De que forma o confronto entre os portugueses e Ngungunyane marcam Moçambique?
De que forma o confronto entre os portugueses e Ngungunyane marcam Moçambique?
Existe uma forte lembrança desse
período. Para Portugal, foi um momento dramático porque correspondia a uma
crise política profunda: a agonia final da monarquia e o advento da república.
E Portugal tinha que dar prova às outras potências coloniais que exercia
efetivamente o controle dos “seus” territórios na África. A missão do capitão
Mouzinho de Albuquerque não era apenas a vitória militar, mas o resgate do
orgulho nacional. Esse momento histórico foi vivido como uma epopeia. Em
Moçambique, o império de Ngungunyane teve implicações sociais profundas, mas
ele incidiu apenas por 60 anos e na metade sul do país. Nesse vasto território
criaram-se reações diversas: de devoção e incorporação de um lado, de rejeição
de outro. Quando acontece a independência, foi preciso buscar heróis para
fundar os pilares mitológicos da nova nação. E recorreu-se a essa figura de
Ngungunyane com alguma ingenuidade porque, ao invés de funcionar como um fator
de unificação, essa memória foi um elemento de divisão. Brecht disse: “Ai do
país que precisa de heróis”. No nosso caso, o herói foi mal escolhido, porque o
país prescindia bem daquele herói.
O encontro
entre duas culturas tão diferentes é um dos pontos altos do livro. Esse é um
assunto que te interessa em particular?
Eu sou desse território: o da
fronteira entre culturas.

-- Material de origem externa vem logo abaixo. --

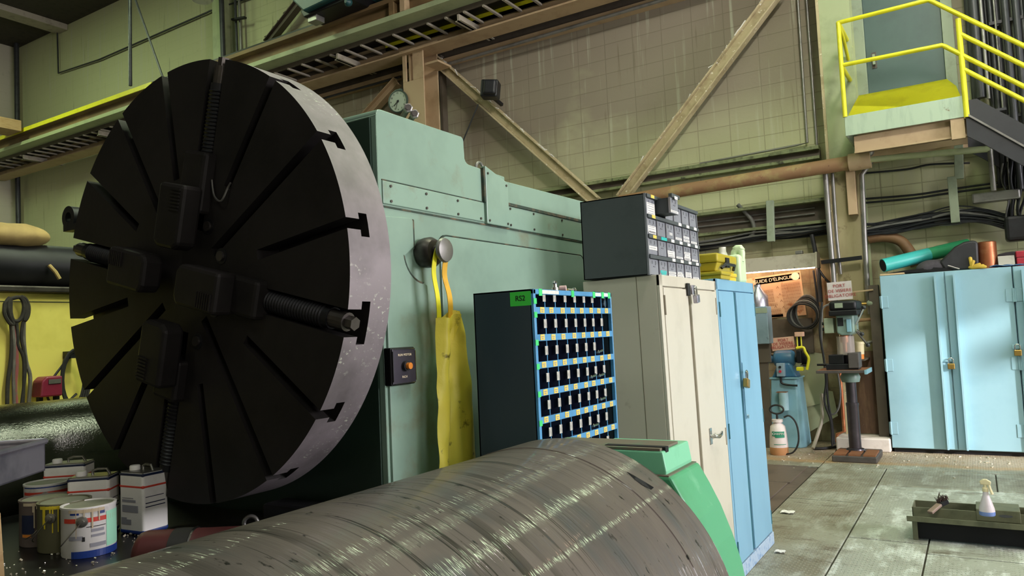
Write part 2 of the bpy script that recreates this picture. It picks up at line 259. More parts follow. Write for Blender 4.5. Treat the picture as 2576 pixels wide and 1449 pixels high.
# ------------------------------------------------------------------ mesh builder
class MB:
    def __init__(s): s.bm = bmesh.new()
    def _xf(s, vs, mat):
        if mat is not None: bmesh.ops.transform(s.bm, matrix=mat, verts=vs)
    def box(s, x0, x1, y0, y1, z0, z1, mat=None):
        v = [s.bm.verts.new(p) for p in ((x0,y0,z0),(x1,y0,z0),(x1,y1,z0),(x0,y1,z0),(x0,y0,z1),(x1,y0,z1),(x1,y1,z1),(x0,y1,z1))]
        for f in ((0,3,2,1),(4,5,6,7),(0,1,5,4),(1,2,6,5),(2,3,7,6),(3,0,4,7)): s.bm.faces.new([v[i] for i in f])
        s._xf(v, mat); return s
    def cbox(s, c, sx, sy, sz, rot=None):
        m = Matrix.Translation(Vector(c)) @ (rot.to_4x4() if rot is not None else Matrix.Identity(4))
        return s.box(-sx/2, sx/2, -sy/2, sy/2, -sz/2, sz/2, m)
    def bar(s, p0, p1, w, h, up=(0, 0, 1)):
        p0, p1 = Vector(p0), Vector(p1); d = (p1-p0); L = d.length; d.normalize(); u = Vector(up); r = d.cross(u)
        if r.length < 1e-4: r = d.cross(Vector((1, 0, 0)))
        r.normalize(); u = r.cross(d)
        m = Matrix(((r.x, d.x, u.x, 0), (r.y, d.y, u.y, 0), (r.z, d.z, u.z, 0), (0, 0, 0, 1)))
        m.translation = (p0+p1)/2
        return s.box(-w/2, w/2, -L/2, L/2, -h/2, h/2, m)
    def prism(s, poly, ax, a, b):
        """poly: 2-D points in the plane across axis ax (0: (y,z), 1: (x,z), 2: (x,y)), extruded from a to b"""
        def P(p, q):
            return {0: (q, p[0], p[1]), 1: (p[0], q, p[1]), 2: (p[0], p[1], q)}[ax]
        v0 = [s.bm.verts.new(P(p, a)) for p in poly]; v1 = [s.bm.verts.new(P(p, b)) for p in poly]
        n = len(poly); s.bm.faces.new(v0); s.bm.faces.new(v1[::-1])
        for i in range(n): s.bm.faces.new((v0[i], v0[(i+1) % n], v1[(i+1) % n], v1[i]))
        return s
    def lathe(s, prof, c=(0, 0, 0), axis=(0, 0, 1), seg=24, cap=True):
        """prof: (radius, height) pairs along axis"""
        q = Vector((0, 0, 1)).rotation_difference(Vector(axis).normalized()).to_matrix(); c = Vector(c); rings = []
        for r, h in prof:
            rings.append([s.bm.verts.new(c + q @ Vector((r*math.cos(2*PI*i/seg), r*math.sin(2*PI*i/seg), h))) for i in range(seg)])
        for a, b in zip(rings, rings[1:]):
            for i in range(seg): s.bm.faces.new((a[i], a[(i+1) % seg], b[(i+1) % seg], b[i]))
        if cap: s.bm.faces.new(rings[0][::-1]); s.bm.faces.new(rings[-1])
        return s
    def cyl(s, p0, p1, r0, r1=None, seg=20, cap=True):
        p0, p1 = Vector(p0), Vector(p1); d = p1-p0
        return s.lathe([(r0, 0), (r0 if r1 is None else r1, d.length)], p0, d, seg, cap)
    def tube(s, pts, r, seg=8, closed=False):
        pts = [Vector(p) for p in pts]; n = len(pts); rings = []; prev = None
        for i, p in enumerate(pts):
            if closed: t = pts[(i+1) % n]-pts[i-1]
            else: t = (pts[min(i+1, n-1)]-pts[max(i-1, 0)])
            t.normalize()
            if prev is None:
                u = t.orthogonal().normalized()
            else:
                u = prev - t*prev.dot(t)
                u = u.normalized() if u.length > 1e-6 else t.orthogonal().normalized()
            prev = u; w = t.cross(u)
            rr = r[i] if isinstance(r, (list, tuple)) else r
            rings.append([s.bm.verts.new(p + (u*math.cos(2*PI*k/seg) + w*math.sin(2*PI*k/seg))*rr) for k in range(seg)])
        m = n if closed else n-1
        for i in range(m):
            a, b = rings[i], rings[(i+1) % n]
            for k in range(seg): s.bm.faces.new((a[k], a[(k+1) % seg], b[(k+1) % seg], b[k]))
        if not closed: s.bm.faces.new(rings[0][::-1]); s.bm.faces.new(rings[-1])
        return s
    def ball(s, c, r, sc=(1, 1, 1), u=16, v=10, rot=None):
        ret = bmesh.ops.create_uvsphere(s.bm, u_segments=u, v_segments=v, radius=r)
        m = Matrix.Translation(Vector(c)) @ (rot.to_4x4() if rot is not None else Matrix.Identity(4)) @ Matrix.Diagonal((sc[0], sc[1], sc[2], 1))
        s._xf(ret['verts'], m); return s
    def grid(s, f, nu, nv, thick=0.):
        vs = [[s.bm.verts.new(f(i/nu, j/nv)) for j in range(nv+1)] for i in range(nu+1)]
        fs = [s.bm.faces.new((vs[i][j], vs[i+1][j], vs[i+1][j+1], vs[i][j+1])) for i in range(nu) for j in range(nv)]
        if thick: bmesh.ops.recalc_face_normals(s.bm, faces=fs); bmesh.ops.solidify(s.bm, geom=fs, thickness=thick)
        return s
    def build(s, name, mat, parent=None, bevel=0., smooth=False, seg=2, angle=40):
        bmesh.ops.recalc_face_normals(s.bm, faces=s.bm.faces[:])
        me = bpy.data.meshes.new(name); s.bm.to_mesh(me); s.bm.free()
        return _obj(name, me, mat, parent, bevel, smooth, seg, angle)
def _obj(name, me, mat, parent=None, bevel=0., smooth=False, seg=2, angle=40):
    o = bpy.data.objects.new(name, me); COL.objects.link(o)
    if isinstance(mat, str): mat = MAT[mat]
    if not me.materials: me.materials.append(mat)
    if smooth:
        for p in me.polygons: p.use_smooth = True
        me.set_sharp_from_angle(angle=R(angle))
    if parent is not None:
        o.parent = parent
        o.matrix_parent_inverse = parent.matrix_basis.inverted() if parent.parent is None else Matrix.Identity(4)
    if bevel:
        b = o.modifiers.new('bevel', 'BEVEL'); b.width = bevel; b.segments = seg; b.limit_method = 'ANGLE'; b.angle_limit = R(35)
    return o
def tag(o, label, cat, group=None, kind=None):
    o['label'] = label; o['category'] = cat
    if group: o['group'] = group
    if kind: o['kind'] = kind
    return o
def thing(name, label, cat, loc=(0, 0, 0), group=None):
    o = bpy.data.objects.new(name, None); COL.objects.link(o); o.location = loc; o.empty_display_size = .1
    o.rotation_mode = 'XYZ'
    return tag(o, label, cat, group)
def struct(o): o['kind'] = 'structure'; return o
def text(name, s, size, mx, mat, parent, ext=.0008, spacing=1.0, align='CENTER', lines=1.0):
    cu = bpy.data.curves.new(name, 'FONT'); cu.body = s; cu.size = size; cu.extrude = ext; cu.align_x = align; cu.align_y = 'CENTER'
    cu.space_character = spacing; cu.space_line = lines
    tmp = bpy.data.objects.new('tmp', cu); COL.objects.link(tmp)
    dg = bpy.context.evaluated_depsgraph_get(); me = bpy.data.meshes.new_from_object(tmp.evaluated_get(dg))
    bpy.data.objects.remove(tmp); me.transform(mx); me.materials.clear()
    return _obj(name, me, mat, parent)
def frame_mx(origin, right, up):
    r = Vector(right).normalized(); n = r.cross(Vector(up)).normalized(); u = n.cross(r)
    m = Matrix(((r.x, u.x, n.x, 0), (r.y, u.y, n.y, 0), (r.z, u.z, n.z, 0), (0, 0, 0, 1))); m.translation = Vector(origin); return m
def arc(c, r, a0, a1, n, ax=0):
    out = []
    for i in range(n+1):
        a = R(a0 + (a1-a0)*i/n); out.append((c[0]+r*math.cos(a), c[1]+r*math.sin(a)))
    return out
def smooth_path(pts, n=6):
    pts = [Vector(p) for p in pts]; out = []
    for i in range(len(pts)-1):
        p0, p1, p2, p3 = pts[max(i-1, 0)], pts[i], pts[i+1], pts[min(i+2, len(pts)-1)]
        for k in range(n):
            t = k/n
            out.append(.5*((2*p1) + (p2-p0)*t + (2*p0-5*p1+4*p2-p3)*t*t + (3*p1-p0-3*p2+p3)*t**3))
    out.append(pts[-1]); return out
def copy_tree(o, parent=None):
    c = o.copy(); COL.objects.link(c)
    if parent is not None:
        mpi = o.matrix_parent_inverse.copy(); c.parent = parent; c.matrix_parent_inverse = mpi
    for ch in list(o.children): copy_tree(ch, c)
    return c
# ================================================================== SETTING
YW, ZC, XL, XR, YF = 11.2, 11.0, -24.1, 9.2, -7.0
struct(MB().box(XL, XR, YW, YW+.3, 0, ZC).build('wall_back', 'wall'))
struct(MB().box(XL-.3, XL, YF, YW+.3, 0, ZC).build('wall_left', 'wall2'))
struct(MB().box(XL-.3, XR+.3, YF-.3, YF, 0, ZC).build('wall_front', 'wall2'))
# right-hand wall with the window band the daylight comes through
WY0, WY1, WZ0, WZ1 = 4.0, 8.2, 2.2, 5.05
struct(MB().box(XR, XR+.3, YF, WY0, 0, ZC).box(XR, XR+.3, WY1, YW+.3, 0, ZC).box(XR, XR+.3, WY0, WY1, 0, WZ0).box(XR, XR+.3, WY0, WY1, WZ1, ZC).build('wall_right', 'wall2'))
wf = MB()
for y_ in (WY0+.04, 4.28, 5.75, 7.0, WY1-.04): wf.box(XR+.1, XR+.18, y_-.04, y_+.04, WZ0, WZ1)
for z_ in (WZ0+.04, WZ1-.04): wf.box(XR+.1, XR+.18, WY0, WY1, z_-.04, z_+.04)
wf.box(XR+.1, XR+.18, 4.86, 5.75, 4.38, 4.70, Matrix.Translation((0, 5.3, 4.5)) @ Matrix.Rotation(R(12), 4, 'X') @ Matrix.Translation((0, -5.3, -4.5)))  # added tilted panel, blocks sun to cast a band on the lockers
struct(wf.build('window_1', 'frame'))
wf = MB()
for y_ in (-3.6, -2.4, -1.2, 0.0): wf.box(XR-.1, XR-.02, y_-.04, y_+.04, 2.0, 4.4)
for z_ in (2.0, 4.4): wf.box(XR-.1, XR-.02, -3.64, .04, z_-.04, z_+.04)
struct(wf.build('window_2', 'frame'))  # added frame around the fill light, no opening behind it
struct(MB().box(XL-.3, XR+.3, YF-.3, YW+.3, ZC, ZC+.2).build('ceiling', 'ceiling'))
# floor: dark base, plates with open seams
fl = MB().box(XL-.3, XR+.3, YF-.3, YW+.3, -.2, -.02)
struct(fl.build('floor', 'concrete'))
pl = MB(); g = .006
def plate(x0, x1, y0, y1): pl.box(x0+g, x1-g, y0+.011, y1-.011, -.02, 0)
xs = [-6, -4.2, -1.66, -0.97]
plate(-1.66, -.97, 4.4, 7.55); plate(-1.66, -.97, 7.55, 9.35); plate(-1.66, -.97, -2, 4.4)
for a, b in ((-2, 3.2), (3.2, 6.35)): plate(-.97, -.42, a, b)
plate(-.97, -.42, 6.35, 8.26); plate(-.97, 1.35, 8.26, 8.42)
for a, b in ((-2, 3.5), (3.5, 6.1), (6.1, 8.26)): plate(-.42, 1.35, a, b)
plate(-.97, .05, 8.42, 9.35); plate(.05, 1.35, 8.42, 9.35)
for a, b in ((1.35, 3.4), (3.4, 6.0), (6.0, 9.0)):
    for c, d in ((-2, 2.5), (2.5, 6.0), (6.0, 9.35)): plate(a, b, c, d)
plate(-1.66, 3.4, 9.35, 11.2); plate(3.4, 9.0, 9.35, 11.2); plate(-3.0, -1.66, 9.25, 11.2); plate(-6.5, -3.0, 9.25, 11.2)
struct(pl.build('floor_plating', 'floor', bevel=.003, seg=1))
bp = MB()
for a, b, c, d in ((-3.0, -1.78, 8.25, 9.22), (-3.0, -1.80, 7.1, 8.23), (-3.0, -1.84, 5.9, 7.08)): bp.box(a, b, c, d, -.02, .004)
bp.box(-1.80, -1.67, 6.0, 9.2, -.02, -.008)
struct(bp.build('floor_cover', 'brownplate', bevel=.003, seg=1))
struct(MB().box(-24, -6.5, 0, 11.2, -.02, -.001).build('floor_far', 'concrete'))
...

Essa é a minha voz, uma voz repartida entre mundos,
entre a escrita e a oralidade, entre a ciência e a ficção, entre a Europa e
África, entre a língua portuguesa e as outras línguas do meu país. Não é apenas
o meu caso. Todos os escritores moçambicanos vivem distribuídos por esses
universos.
No Brasil, a
história do país anterior à chegada dos portugueses é completamente ignorada.
Como ocorre em Moçambique hoje?
No Brasil, não se sabe. Em
Moçambique, acha-se que se sabe. As duas coisas são graves. Talvez a presunção
de saber seja mais difícil de vencer. Aqui a literatura pode ter uma função
quase terapêutica porque é preciso dizer que não houve um único passado. Houve
muitos. E isso colide com a ideia de certa unicidade e linearidade do tempo. Há
que não ter medo dessa diversidade. Essa relação serena com a pluralidade exige
um trabalho de sedução. É preciso dizer: cada um de nós é feito de muitos. E o
tempo em que vivemos tem muitos tempos dentro.